> What you will do:
Quote the entries in full, character for character, without their images.

--- begin ---

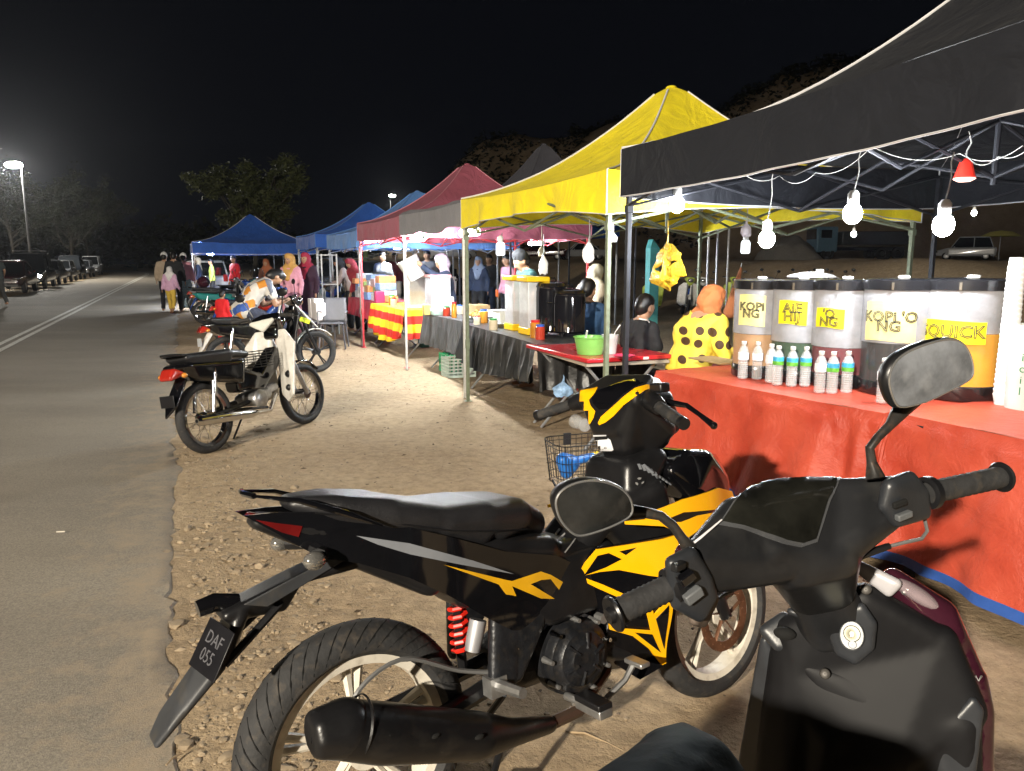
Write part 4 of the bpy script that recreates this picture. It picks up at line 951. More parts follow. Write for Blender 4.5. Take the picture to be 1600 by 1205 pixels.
def bl(nm,h,m,vox=.006,sm=6,det=1,**k): return part(nm,blob(nm,h,vox,sm,det=det),m,bike,**k)
def sy(pts): return [((p[0][0],s*p[0][1],p[0][2]),p[1]) for p in pts for s in (1,-1)]
# seat
seat_me=blob('seat',[sy([((-.11,.03,.918),.018),((-.02,.07,.898),.03),((.10,.095,.865),.038),((.0,.06,.86),.02)]),
    sy([((.10,.095,.862),.038),((.24,.105,.822),.036)]),sy([((.24,.105,.818),.04),((.36,.10,.805),.045),((.34,.10,.77),.035)]),
    sy([((.36,.10,.803),.045),((.47,.075,.785),.05),((.40,.10,.765),.03)]),sy([((.47,.07,.782),.05),((.545,.035,.745),.045)])],.006,10)
part('seat',seat_me,vinyl,bike)
# side stitching line and strap
bp('seat_piping',MB().tube([(-.08,-.075,.897),(.02,-.108,.873),(.12,-.128,.838),(.24,-.14,.80),(.36,-.138,.775),(.46,-.118,.755),(.54,-.075,.735)],.0025,5),satin)
def hwf(x,z): 
    w_=.035+.105*sst(-.27,.25,x)-.02*sst(.45,.7,x); return -(w_-.25*max(0,z-(.90-.25*x))-.10*max(0,(.66-.25*x)-z))
tail=[(381,806),(430,801),(520,800),(600,815),(700,838),(790,862),(870,868),(905,885),(948,922),(940,945),(880,945),(850,985),(800,985),(760,965),(700,930),(640,903),(560,880),(500,872),(440,838)]
def panel(nm,px,fn,m,thick=.006,both=True,off=0,n=10,bev=0,**k):
    out=[BLf(a,b,fn) for a,b in px]
    f2=(lambda x,z:fn(x,z)-off)
    mb=shell(out,f2,thick,n)
    if both:
        q=MB(); q.add([V((p.x,-p.y,p.z)) for p in mb.v],mb.f); 
        if both=='sep': bp(nm,q,m,**k)
        else: bp(nm,q,m,**k)
    o=bp(nm,mb,m,bev=bev,**k); return o
panel('side_cover',tail,hwf,gloss,.008,n=14)
bl('tail_core',[sy([((-.19,.02,.89),.02),((.0,.06,.83),.03),((.25,.09,.74),.04),((.2,.07,.66),.03)]),sy([((.25,.09,.74),.04),((.55,.09,.68),.04),((.6,.06,.6),.04),((.3,.06,.6),.03)]),sy([((.55,.08,.66),.04),((.78,.06,.62),.04),((.72,.05,.52),.04)])],satin,.008)
grey_dec=mat('silver_decal',(.16,.17,.19),.3,var=.1)
panel('silver_stripe',[(556,837),(640,849),(739,876),(803,897),(740,886),(640,866),(590,851)],hwf,grey_dec,.002,off=.0018)
panel('yellow_stripe',[(692.7,882.3),(790,906),(799.7,907.9),(844.5,892.8),(860.4,898.3),(916.4,931.8),(898.8,938.2),(888,927),(895.6,938.8),(885.4,938.2),(860.4,904.7),(844.5,906.3),(828.5,912.7),(866.8,935.7),(844.5,935),(799.7,915.8),(806,931.2),(790,928.6),(779,913.3)],hwf,mat('gloss_ochre_decal',(.62,.33,.01),.2,coat=.5),.002,off=.002)
# grab rail blades
for s in (1,-1):
    bp('grab_rail',MB().tube([(-.205,s*.05,.955),(-.12,s*.095,.935),(-.03,s*.135,.895),(.05,s*.145,.853)],[.006,.012,.015,.006],8,flat=.55),gloss)
bp('grab_rail_bridge',MB().tube([(-.205,.05,.955),(-.215,0,.957),(-.205,-.05,.955)],.007,6),gloss)
# tail lamp
redlens=mat('dark_red_lens',(.10,.006,.006),.12,coat=1,var=.3)
bl('tail_light',[sy([((-.205,.012,.905),.008),((-.10,.045,.868),.012),((-.09,.02,.835),.012)])],redlens,.004,2)
panel('tail_lens',[(398,812),(430,817),(472,822),(466,839),(440,832)],hwf,redlens,.003,off=.003)
clear=mat('clear_lens',(.34,.33,.31),.10,.75,var=.3,scale=60,coat=1)
for s in (1,-1):
    o=bp('turn_signal',MB().sph((-.105,s*.115,.80),(.027,.019,.021),16,10),clear)
    bp('signal_stem',MB().tube([(-.05,s*.04,.80),(-.09,s*.10,.802)],[.014,.02],8),satin)
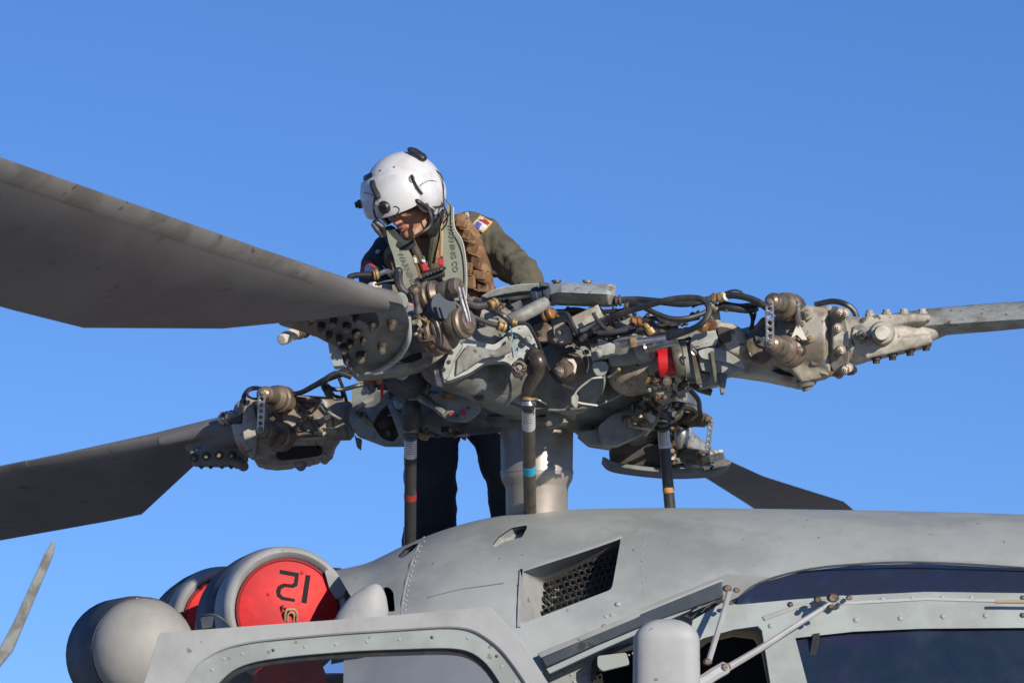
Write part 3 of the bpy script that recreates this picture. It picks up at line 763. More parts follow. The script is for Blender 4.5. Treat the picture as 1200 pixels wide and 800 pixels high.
def fitting(x, y, d, r, parent, rng):
    """a small hydraulic fitting: hex, collar and stub, or a clamp"""
    k = rng.random(); v = Vector((rng.uniform(-1,1), rng.uniform(-1,-.1), rng.uniform(-.8,.8))).normalized(); p = P(x, y, d); R = M_(r, d)
    ml = rng.choice([BRONZE, GREASE, STEEL, BOLTM, BOLTD, BRASS, OLIVE, GREASE, BOLTM])
    m = MB()
    if k < .22:      # flat bracket with a bolt
        x_, y_, z_ = basis(v); m.box(p, x_*R*1.9, y_*R*.9, z_*R*.16); m.box(p + x_*R*1.8 - z_*R*.6, x_*R*.16, y_*R*.9, z_*R*.8)
        m.lathe(p + z_*R*.1, p + z_*R*.7, [(0,R*.6),(1,R*.55)], 6)
        ml = rng.choice([ROTOR, ROTOR_T, STEEL, GREASE, HUBM, BOLTD])
    elif k < .40:    # thin bent line
        x_, y_, z_ = basis(v); m.tube([p - x_*R*3.2, p - x_*R*1.6 + z_*R*.8, p + x_*R*.6 + z_*R, p + x_*R*2.4 - y_*R*1.2], R*.28, 6, 4)
        m.lathe(p + x_*R*2.0 - y_*R, p + x_*R*2.9 - y_*R*1.5, [(0,R*.5),(1,R*.5)], 6)
        ml = rng.choice([STEEL, RUBBER, RUBBER, BRASS, GREASE])
    elif k < .58:
        m.lathe(p - v*R*2, p + v*R*2.2, [(0,R*.5),(.25,R*.55),(.26,R),(.5,R*1.02),(.52,R*.7),(.62,R*.7),(.64,R*.9),(.85,R*.9),(.9,R*.45),(1,R*.4)], 12)
    elif k < .72:
        m.lathe(p - v*R*.8, p + v*R*1.0, [(0,R*1.3),(.4,R*1.3),(.45,R)], 14); m.lathe(p + v*R*.6, p + v*R*1.8, [(0,R*.8),(1,R*.72)], 6)
    elif k < .85:
        x_, y_, z_ = basis(v); m.box(p, x_*R*1.3, y_*R*.8, z_*R*.7); m.lathe(p + z_*R*.4, p + z_*R*1.5, [(0,R*.55),(1,R*.5)], 8)
    else:
        x_, y_, z_ = basis(v); m.tube([p - x_*R*2, p - x_*R, p + z_*R*.8, p + z_*R*2], R*.55, 8, 3); m.lathe(p + z_*R*1.5, p + z_*R*2.6, [(0,R*.8),(1,R*.8)], 6)
    return obj('fitting', m, ml, parent, ang=30)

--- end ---

> Worked answer:
Write part 4 of the bpy script that recreates this picture. It picks up at line 951. More parts follow. Write for Blender 4.5. Take the picture to be 1600 by 1205 pixels.
def bl(nm,h,m,vox=.006,sm=6,det=1,**k): return part(nm,blob(nm,h,vox,sm,det=det),m,bike,**k)
def sy(pts): return [((p[0][0],s*p[0][1],p[0][2]),p[1]) for p in pts for s in (1,-1)]
# seat
seat_me=blob('seat',[sy([((-.11,.03,.918),.018),((-.02,.07,.898),.03),((.10,.095,.865),.038),((.0,.06,.86),.02)]),
    sy([((.10,.095,.862),.038),((.24,.105,.822),.036)]),sy([((.24,.105,.818),.04),((.36,.10,.805),.045),((.34,.10,.77),.035)]),
    sy([((.36,.10,.803),.045),((.47,.075,.785),.05),((.40,.10,.765),.03)]),sy([((.47,.07,.782),.05),((.545,.035,.745),.045)])],.006,10)
part('seat',seat_me,vinyl,bike)
# side stitching line and strap
bp('seat_piping',MB().tube([(-.08,-.075,.897),(.02,-.108,.873),(.12,-.128,.838),(.24,-.14,.80),(.36,-.138,.775),(.46,-.118,.755),(.54,-.075,.735)],.0025,5),satin)
def hwf(x,z): 
    w_=.035+.105*sst(-.27,.25,x)-.02*sst(.45,.7,x); return -(w_-.25*max(0,z-(.90-.25*x))-.10*max(0,(.66-.25*x)-z))
tail=[(381,806),(430,801),(520,800),(600,815),(700,838),(790,862),(870,868),(905,885),(948,922),(940,945),(880,945),(850,985),(800,985),(760,965),(700,930),(640,903),(560,880),(500,872),(440,838)]
def panel(nm,px,fn,m,thick=.006,both=True,off=0,n=10,bev=0,**k):
    out=[BLf(a,b,fn) for a,b in px]
    f2=(lambda x,z:fn(x,z)-off)
    mb=shell(out,f2,thick,n)
    if both:
        q=MB(); q.add([V((p.x,-p.y,p.z)) for p in mb.v],mb.f); 
        if both=='sep': bp(nm,q,m,**k)
        else: bp(nm,q,m,**k)
    o=bp(nm,mb,m,bev=bev,**k); return o
panel('side_cover',tail,hwf,gloss,.008,n=14)
bl('tail_core',[sy([((-.19,.02,.89),.02),((.0,.06,.83),.03),((.25,.09,.74),.04),((.2,.07,.66),.03)]),sy([((.25,.09,.74),.04),((.55,.09,.68),.04),((.6,.06,.6),.04),((.3,.06,.6),.03)]),sy([((.55,.08,.66),.04),((.78,.06,.62),.04),((.72,.05,.52),.04)])],satin,.008)
grey_dec=mat('silver_decal',(.16,.17,.19),.3,var=.1)
panel('silver_stripe',[(556,837),(640,849),(739,876),(803,897),(740,886),(640,866),(590,851)],hwf,grey_dec,.002,off=.0018)
panel('yellow_stripe',[(692.7,882.3),(790,906),(799.7,907.9),(844.5,892.8),(860.4,898.3),(916.4,931.8),(898.8,938.2),(888,927),(895.6,938.8),(885.4,938.2),(860.4,904.7),(844.5,906.3),(828.5,912.7),(866.8,935.7),(844.5,935),(799.7,915.8),(806,931.2),(790,928.6),(779,913.3)],hwf,mat('gloss_ochre_decal',(.62,.33,.01),.2,coat=.5),.002,off=.002)
# grab rail blades
for s in (1,-1):
    bp('grab_rail',MB().tube([(-.205,s*.05,.955),(-.12,s*.095,.935),(-.03,s*.135,.895),(.05,s*.145,.853)],[.006,.012,.015,.006],8,flat=.55),gloss)
bp('grab_rail_bridge',MB().tube([(-.205,.05,.955),(-.215,0,.957),(-.205,-.05,.955)],.007,6),gloss)
# tail lamp
redlens=mat('dark_red_lens',(.10,.006,.006),.12,coat=1,var=.3)
bl('tail_light',[sy([((-.205,.012,.905),.008),((-.10,.045,.868),.012),((-.09,.02,.835),.012)])],redlens,.004,2)
panel('tail_lens',[(398,812),(430,817),(472,822),(466,839),(440,832)],hwf,redlens,.003,off=.003)
clear=mat('clear_lens',(.34,.33,.31),.10,.75,var=.3,scale=60,coat=1)
for s in (1,-1):
    o=bp('turn_signal',MB().sph((-.105,s*.115,.80),(.027,.019,.021),16,10),clear)
    bp('signal_stem',MB().tube([(-.05,s*.04,.80),(-.09,s*.10,.802)],[.014,.02],8),satin)
Write part 3 of the bpy script that recreates this picture. It picks up at line 763. More parts follow. The script is for Blender 4.5. Treat the picture as 1200 pixels wide and 800 pixels high.
def fitting(x, y, d, r, parent, rng):
    """a small hydraulic fitting: hex, collar and stub, or a clamp"""
    k = rng.random(); v = Vector((rng.uniform(-1,1), rng.uniform(-1,-.1), rng.uniform(-.8,.8))).normalized(); p = P(x, y, d); R = M_(r, d)
    ml = rng.choice([BRONZE, GREASE, STEEL, BOLTM, BOLTD, BRASS, OLIVE, GREASE, BOLTM])
    m = MB()
    if k < .22:      # flat bracket with a bolt
        x_, y_, z_ = basis(v); m.box(p, x_*R*1.9, y_*R*.9, z_*R*.16); m.box(p + x_*R*1.8 - z_*R*.6, x_*R*.16, y_*R*.9, z_*R*.8)
        m.lathe(p + z_*R*.1, p + z_*R*.7, [(0,R*.6),(1,R*.55)], 6)
        ml = rng.choice([ROTOR, ROTOR_T, STEEL, GREASE, HUBM, BOLTD])
    elif k < .40:    # thin bent line
        x_, y_, z_ = basis(v); m.tube([p - x_*R*3.2, p - x_*R*1.6 + z_*R*.8, p + x_*R*.6 + z_*R, p + x_*R*2.4 - y_*R*1.2], R*.28, 6, 4)
        m.lathe(p + x_*R*2.0 - y_*R, p + x_*R*2.9 - y_*R*1.5, [(0,R*.5),(1,R*.5)], 6)
        ml = rng.choice([STEEL, RUBBER, RUBBER, BRASS, GREASE])
    elif k < .58:
        m.lathe(p - v*R*2, p + v*R*2.2, [(0,R*.5),(.25,R*.55),(.26,R),(.5,R*1.02),(.52,R*.7),(.62,R*.7),(.64,R*.9),(.85,R*.9),(.9,R*.45),(1,R*.4)], 12)
    elif k < .72:
        m.lathe(p - v*R*.8, p + v*R*1.0, [(0,R*1.3),(.4,R*1.3),(.45,R)], 14); m.lathe(p + v*R*.6, p + v*R*1.8, [(0,R*.8),(1,R*.72)], 6)
    elif k < .85:
        x_, y_, z_ = basis(v); m.box(p, x_*R*1.3, y_*R*.8, z_*R*.7); m.lathe(p + z_*R*.4, p + z_*R*1.5, [(0,R*.55),(1,R*.5)], 8)
    else:
        x_, y_, z_ = basis(v); m.tube([p - x_*R*2, p - x_*R, p + z_*R*.8, p + z_*R*2], R*.55, 8, 3); m.lathe(p + z_*R*1.5, p + z_*R*2.6, [(0,R*.8),(1,R*.8)], 6)
    return obj('fitting', m, ml, parent, ang=30)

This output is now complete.